• [EXERCISE]: Report each line of the data that has "image" somewhere in it.

• [DATA SUPPLIED]:
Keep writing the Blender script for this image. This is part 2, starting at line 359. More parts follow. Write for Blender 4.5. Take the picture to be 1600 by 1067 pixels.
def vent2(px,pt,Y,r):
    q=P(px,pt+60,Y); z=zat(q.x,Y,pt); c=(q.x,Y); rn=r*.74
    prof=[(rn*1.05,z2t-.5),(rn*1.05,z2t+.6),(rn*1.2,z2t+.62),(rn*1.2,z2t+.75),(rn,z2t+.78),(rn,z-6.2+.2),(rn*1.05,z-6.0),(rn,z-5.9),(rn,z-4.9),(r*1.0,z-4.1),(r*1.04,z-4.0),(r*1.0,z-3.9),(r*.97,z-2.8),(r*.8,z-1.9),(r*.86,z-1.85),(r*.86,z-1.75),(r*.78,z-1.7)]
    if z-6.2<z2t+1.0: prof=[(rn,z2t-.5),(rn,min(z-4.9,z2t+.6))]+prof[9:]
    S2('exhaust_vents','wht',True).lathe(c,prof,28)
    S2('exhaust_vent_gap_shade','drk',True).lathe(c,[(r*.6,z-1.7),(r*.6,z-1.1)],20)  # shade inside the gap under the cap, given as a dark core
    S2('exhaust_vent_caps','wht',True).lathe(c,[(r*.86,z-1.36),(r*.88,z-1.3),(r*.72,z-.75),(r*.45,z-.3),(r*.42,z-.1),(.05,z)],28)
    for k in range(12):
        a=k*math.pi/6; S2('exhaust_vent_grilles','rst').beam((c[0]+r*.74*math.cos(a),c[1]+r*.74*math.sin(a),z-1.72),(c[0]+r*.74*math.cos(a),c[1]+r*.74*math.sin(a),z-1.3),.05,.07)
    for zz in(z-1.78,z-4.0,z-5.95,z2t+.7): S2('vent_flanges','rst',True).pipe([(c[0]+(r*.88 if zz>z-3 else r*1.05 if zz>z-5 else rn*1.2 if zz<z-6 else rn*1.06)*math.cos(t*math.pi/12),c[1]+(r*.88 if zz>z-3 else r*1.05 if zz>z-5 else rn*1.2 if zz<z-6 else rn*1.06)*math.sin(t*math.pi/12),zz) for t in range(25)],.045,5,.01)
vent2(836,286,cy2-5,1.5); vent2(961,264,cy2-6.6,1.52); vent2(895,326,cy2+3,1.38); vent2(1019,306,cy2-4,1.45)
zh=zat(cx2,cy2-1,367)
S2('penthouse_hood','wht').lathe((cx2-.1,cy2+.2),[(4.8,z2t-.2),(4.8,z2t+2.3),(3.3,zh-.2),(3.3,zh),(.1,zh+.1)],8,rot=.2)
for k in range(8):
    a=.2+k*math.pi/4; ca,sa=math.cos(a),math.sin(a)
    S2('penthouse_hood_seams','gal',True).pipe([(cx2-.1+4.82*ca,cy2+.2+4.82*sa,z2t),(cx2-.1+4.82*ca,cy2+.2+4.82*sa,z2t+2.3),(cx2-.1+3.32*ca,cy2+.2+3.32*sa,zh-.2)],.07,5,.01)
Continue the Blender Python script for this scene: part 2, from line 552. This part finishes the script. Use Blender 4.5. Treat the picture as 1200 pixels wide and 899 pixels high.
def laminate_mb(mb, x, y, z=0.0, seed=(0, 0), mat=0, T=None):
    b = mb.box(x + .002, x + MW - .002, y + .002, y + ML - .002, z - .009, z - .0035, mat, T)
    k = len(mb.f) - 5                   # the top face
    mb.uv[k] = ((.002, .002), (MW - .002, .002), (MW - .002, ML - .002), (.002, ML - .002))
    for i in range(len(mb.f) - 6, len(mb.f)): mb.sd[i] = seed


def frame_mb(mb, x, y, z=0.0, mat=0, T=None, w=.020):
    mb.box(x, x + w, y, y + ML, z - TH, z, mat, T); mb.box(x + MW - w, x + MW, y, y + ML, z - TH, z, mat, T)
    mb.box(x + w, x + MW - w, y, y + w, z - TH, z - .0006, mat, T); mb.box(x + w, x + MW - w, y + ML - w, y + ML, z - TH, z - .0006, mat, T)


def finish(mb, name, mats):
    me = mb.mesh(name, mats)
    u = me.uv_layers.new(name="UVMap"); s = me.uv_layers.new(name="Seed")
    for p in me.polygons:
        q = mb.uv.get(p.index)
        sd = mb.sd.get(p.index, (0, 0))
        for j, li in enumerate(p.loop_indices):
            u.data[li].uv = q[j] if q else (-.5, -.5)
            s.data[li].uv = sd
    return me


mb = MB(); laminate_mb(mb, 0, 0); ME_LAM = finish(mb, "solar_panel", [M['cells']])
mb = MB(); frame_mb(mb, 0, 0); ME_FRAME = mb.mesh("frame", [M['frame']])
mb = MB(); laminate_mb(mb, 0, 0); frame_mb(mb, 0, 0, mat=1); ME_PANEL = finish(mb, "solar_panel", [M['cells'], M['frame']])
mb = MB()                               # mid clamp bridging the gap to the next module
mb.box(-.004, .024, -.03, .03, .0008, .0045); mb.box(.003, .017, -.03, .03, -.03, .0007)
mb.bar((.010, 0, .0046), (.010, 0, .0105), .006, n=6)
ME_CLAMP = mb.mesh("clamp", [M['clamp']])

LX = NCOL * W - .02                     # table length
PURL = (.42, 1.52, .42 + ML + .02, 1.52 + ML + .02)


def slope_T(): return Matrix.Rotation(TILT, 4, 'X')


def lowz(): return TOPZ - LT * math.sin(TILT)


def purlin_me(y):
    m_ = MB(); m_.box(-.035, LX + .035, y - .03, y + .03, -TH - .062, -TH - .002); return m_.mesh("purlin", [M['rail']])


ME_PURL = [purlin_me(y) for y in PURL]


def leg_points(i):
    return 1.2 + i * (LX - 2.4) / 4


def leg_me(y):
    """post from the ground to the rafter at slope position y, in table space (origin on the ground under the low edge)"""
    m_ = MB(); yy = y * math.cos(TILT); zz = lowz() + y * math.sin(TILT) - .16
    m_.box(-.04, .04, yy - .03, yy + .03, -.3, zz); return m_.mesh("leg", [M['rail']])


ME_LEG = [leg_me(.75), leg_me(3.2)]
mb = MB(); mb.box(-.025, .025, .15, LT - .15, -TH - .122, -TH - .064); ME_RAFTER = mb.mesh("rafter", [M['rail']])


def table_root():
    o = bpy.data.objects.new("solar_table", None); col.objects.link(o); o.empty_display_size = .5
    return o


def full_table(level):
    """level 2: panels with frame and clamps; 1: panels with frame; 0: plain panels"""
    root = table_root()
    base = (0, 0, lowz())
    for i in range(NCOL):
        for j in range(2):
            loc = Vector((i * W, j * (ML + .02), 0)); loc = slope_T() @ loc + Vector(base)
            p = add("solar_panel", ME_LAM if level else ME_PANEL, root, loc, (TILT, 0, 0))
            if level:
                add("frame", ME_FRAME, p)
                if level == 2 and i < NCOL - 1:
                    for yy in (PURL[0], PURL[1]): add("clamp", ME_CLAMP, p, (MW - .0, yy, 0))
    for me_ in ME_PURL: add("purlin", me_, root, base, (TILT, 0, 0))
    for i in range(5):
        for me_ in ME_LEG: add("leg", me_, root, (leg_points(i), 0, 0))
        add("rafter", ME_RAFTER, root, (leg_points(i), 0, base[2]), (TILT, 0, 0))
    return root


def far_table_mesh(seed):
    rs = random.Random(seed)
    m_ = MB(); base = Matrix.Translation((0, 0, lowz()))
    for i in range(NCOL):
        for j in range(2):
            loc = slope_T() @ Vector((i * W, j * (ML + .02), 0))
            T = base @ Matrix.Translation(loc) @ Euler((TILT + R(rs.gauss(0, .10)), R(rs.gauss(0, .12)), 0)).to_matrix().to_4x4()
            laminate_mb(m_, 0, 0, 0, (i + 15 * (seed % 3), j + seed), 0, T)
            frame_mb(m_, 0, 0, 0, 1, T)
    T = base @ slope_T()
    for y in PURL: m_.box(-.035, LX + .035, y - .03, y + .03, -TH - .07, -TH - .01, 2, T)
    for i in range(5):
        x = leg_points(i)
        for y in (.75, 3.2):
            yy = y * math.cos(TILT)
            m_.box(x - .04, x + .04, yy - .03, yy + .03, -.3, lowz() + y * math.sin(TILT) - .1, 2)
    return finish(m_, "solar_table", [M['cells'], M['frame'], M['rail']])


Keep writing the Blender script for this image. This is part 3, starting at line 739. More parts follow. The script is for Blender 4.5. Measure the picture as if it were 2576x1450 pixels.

• [SOLUTION]:
Keep writing the Blender script for this image. This is part 2, starting at line 359. More parts follow. Write for Blender 4.5. Take the picture to be 1600 by 1067 pixels.
Keep writing the Blender script for this image. This is part 3, starting at line 739. More parts follow. The script is for Blender 4.5. Measure the picture as if it were 2576x1450 pixels.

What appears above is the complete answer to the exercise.